The subjective opinions of individual Muslim academics and activists divide over whether the glass is half empty or half full. However, a three-year, $1.25 million study funded by the Pew Charitable Trusts is under way to produce a more definitive picture of the Muslim community’s role and acceptance in American public life. How Islam has been impacted by its encounter with American culture will also be studied.

Housed at Georgetown University’s Center for Muslim-Christian Understanding in Washington, the study is one of seven Pew is funding as part of its Religious Communities and the American Public Square project.

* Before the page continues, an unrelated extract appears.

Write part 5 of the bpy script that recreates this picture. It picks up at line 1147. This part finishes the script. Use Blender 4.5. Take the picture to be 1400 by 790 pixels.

Nyang and Zahid H. Bukhari, former secretary general of the Islamic Circle of North America, are the principal researchers on the survey, which will home in on the estimated 6 million-member American Muslim community to an unprecedented degree.

The mere fact that Islam has been included in the project _ which will also look at how the evangelical and mainline Protestant, Catholic, Jewish, Latino and Afro-American communities fare in public life _ is, in Nyang’s view, indicative of Islam’s newfound stature.”It has a legitimizing effect for the Muslim community,”he said.

In many ways, added Bukhari, the Muslim experience in America is little different from that of earlier immigrant groups who also faced prejudice and stereotyping. But traits within the Muslim community have impacted the rate of acceptance, in some cases slowing the process.


An example is the community’s internal debate between traditionalists and progressives over whether Islamic religious law even allows Muslims to become involved politically in a non-Islamic society.

Some argue that involvement in a non-Islamic political system inevitably taints both Islam and Muslims. Others worry that too much involvement will lead to assimilation and a loss of Muslim identity, particularly among the American-born young.

The more socially liberal argue that only through political and other involvements in American public life will Muslims be able to progress toward full acceptance. Dominating the debate within the community, those arguing for greater involvement have taken a number of steps to speed the acceptance process.

One effort is an unprecedented voter registration effort eight major Muslim and Arab-American groups have announced in advance of next year’s presidential election.

Another is a series of workshops the Washington-based Council on America-Islamic Relations has conducted to teach Muslims how to work with the media.”I always encourage Muslims to enter three fields: journalism, law and political science,”said Nihad Awad, CAIR’s executive director.”The community has to put itself on the social and political map to move in the right direction.” Added the Islamic Institute’s Suffuri:”In 1990 when I went to Capitol Hill, not one staffer identified themselves as a Muslim. Today, I know of at least 18. The process is open to us if we do our part.”